If $a,b,c$ are integers with $c>0$ the prove $\left[\frac{2a}{c}\right]+\left[\frac{2b+1}{c}\right]\ge \left[\frac{a}{c}\right]+\left[\frac{b}{c}\right]+\left[\frac{a+b+1}{c}\right]$

Answer 1

Let $a=mc+r$ and $b=nc+s$

where m, n, r, s are integer and $0\le r<cand0\le s<c$

Now, we will establish first on concept if $s\ge r,$ then $2s+1\ge r+s+1$

$[\frac{2s+1}{c}\ge \left[\frac{r+s+1}{c}\right]]$ .....(1)

If s< r. then $2r>r+s+1$

and $\left[\frac{2r}{c}\right]\ge \left[\frac{r+s+1}{c}\right]$.........(2)

From (1) and (2)

$\left[\frac{2r}{c}\right]+\left[\frac{2s+1}{c}\right]\ge \left[\frac{r+s+1}{c}\right]$

Since, $\left[\frac{r}{c}\right]=\left[\frac{s}{c}\right]=0$

we can also say that

$\left[\frac{2r}{c}\right]+\left[\frac{2s+1}{c}\right]\ge \left[\frac{r}{c}\right]+\left[\frac{s}{c}\right]+\left[\frac{r+s+1}{c}\right]$ .........(3)

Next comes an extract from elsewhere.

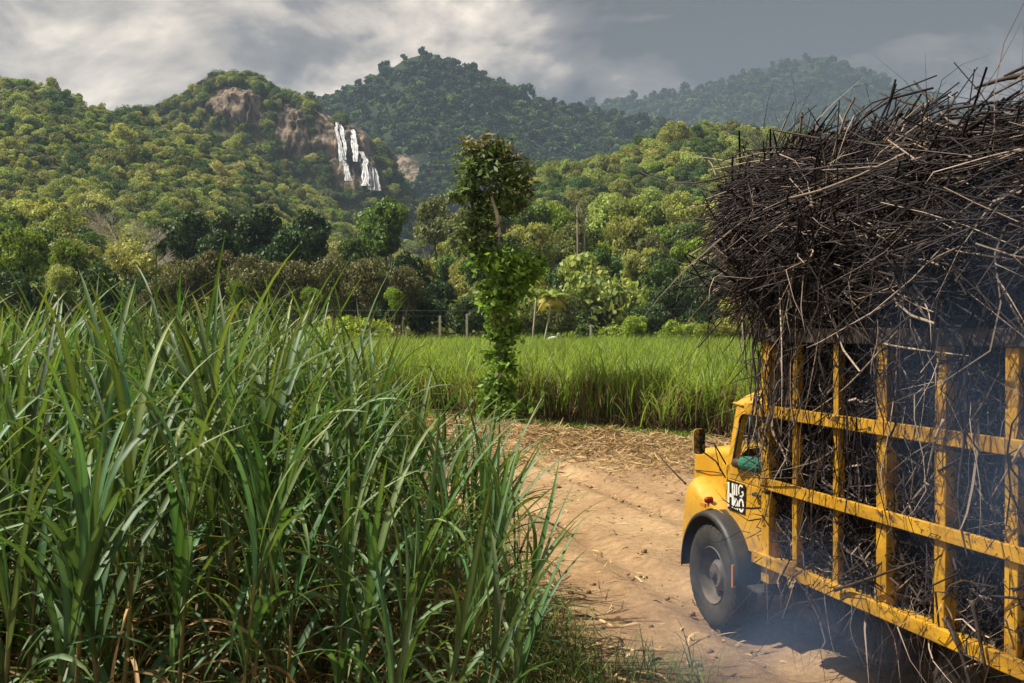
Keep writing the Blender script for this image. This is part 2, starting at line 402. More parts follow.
def cr(pts, d0, d1=None):
    d1 = d1 or d0; a = pts[0][0]; b = pts[-1][0]
    return [(x, y, d0 + (d1 - d0) * (x - a) / (b - a)) for x, y in pts]
hillF = Hill('foothill', cr([(-700, 150), (-250, 160), (-60, 176), (0, 192), (40, 204), (90, 224), (150, 252), (210, 282), (260, 305), (330, 325), (2000, 331)], 230), 125, 0, drop=7, amp=1.5, nscale=40, seed=3)
hillA = Hill('hill', cr([(-700, 40), (-300, 62), (-100, 86), (0, 80), (30, 77), (60, 86), (100, 102), (130, 107), (160, 114), (200, 128), (250, 152), (300, 180), (360, 218), (420, 252), (480, 280), (540, 305), (640, 325), (2000, 329)], 820, 420), 190, 0, drop=7, amp=9, nscale=95, seed=1)
hillB = Hill('hill', cr([(-700, 150), (60, 140), (110, 118), (150, 108), (180, 98), (205, 84), (225, 77), (245, 78), (270, 88), (300, 100), (325, 107), (345, 118), (365, 125), (385, 150), (400, 185), (440, 225), (520, 260), (700, 320), (2000, 329)], 1000), 640, 20, drop=8,
             rock=[(236, 104, 27, 15), (250, 118, 24, 9), (290, 128, 19, 23), (318, 152, 34, 10), (325, 128, 11, 22), (352, 158, 27, 36)], steep=(.45, .85, .75), amp=6, nscale=60, seed=5)
hillC = Hill('mountain', cr([(-700, 200), (180, 165), (250, 132), (310, 106), (340, 92), (380, 75), (405, 57), (420, 53), (440, 58), (465, 70), (500, 86), (540, 99), (580, 105), (620, 113), (680, 127), (740, 142), (820, 158), (950, 172), (2000, 230)], 1750), 900, 30, drop=8,
             rock=[(405, 172, 15, 16)], mt='far_hill', amp=42, nscale=260, seed=9)
hillD = Hill('mountain', cr([(-700, 190), (300, 170), (480, 135), (560, 112), (590, 104), (620, 96), (660, 90), (700, 86), (735, 76), (765, 64), (790, 57), (805, 55), (830, 58), (870, 70), (900, 86), (960, 98), (1040, 108), (1250, 120), (2000, 150)], 3300), 1900, 60, drop=10, mt='far_hill', amp=110, nscale=520, seed=12)
hillE = Hill('hill', cr([(-700, 330), (380, 300), (440, 250), (480, 212), (510, 182), (545, 165), (580, 154), (620, 141), (660, 130), (700, 122), (740, 122), (790, 130), (850, 137), (950, 142), (1100, 132), (1300, 120), (2000, 110)], 540), 165, 0, drop=7, amp=7, nscale=80, seed=15)
for h in (hillF, hillA, hillE): h.build(nu=320, nt=110)
hillB.build(nu=620, nt=240, u0=-.62, u1=.45)
hillC.build(nu=420, nt=150); hillD.build(nu=320, nt=110)
V = [(-9000, -300, -.30), (9000, -300, -.30), (9000, 9000, -.30), (-9000, 9000, -.30)]
g = obj_np('ground', V, np.array([[0, 1, 2, 3]]), M['ground']); g['kind'] = 'structure'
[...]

Now $\left[\frac{2a}{c}\right]+\left[\frac{2b+1}{c}\right]=[2m+\frac{2r}{c}]+[2n+\frac{2s+1}{c}]$

$=2m+2n+\left[\frac{2r}{c}\right]+\left[\frac{2s+1}{c}\right]\ge 2m+2n+\left[\frac{r}{c}\right]+\left[\frac{r+s+1}{c}\right]$

(from (3))$\ge m+\left[\frac{r}{c}\right]+n+\left[\frac{s}{c}\right]+m+n+\left[\frac{r+s+1}{c}\right]$

$\ge [m+\frac{r}{c}]+[n+\frac{s}{c}]+[m+n+\frac{r+s+1}{c}]$

$\ge \left[\frac{a}{c}\right]+\left[\frac{b}{c}\right]+\left[\frac{a+b+1}{c}\right]$

$\therefore \left[\frac{2a}{c}\right]+\left[\frac{2b+1}{c}\right]\ge \left[\frac{a}{c}\right]+\left[\frac{b}{c}\right]+\left[\frac{a+b+1}{c}\right]$

Hence proved.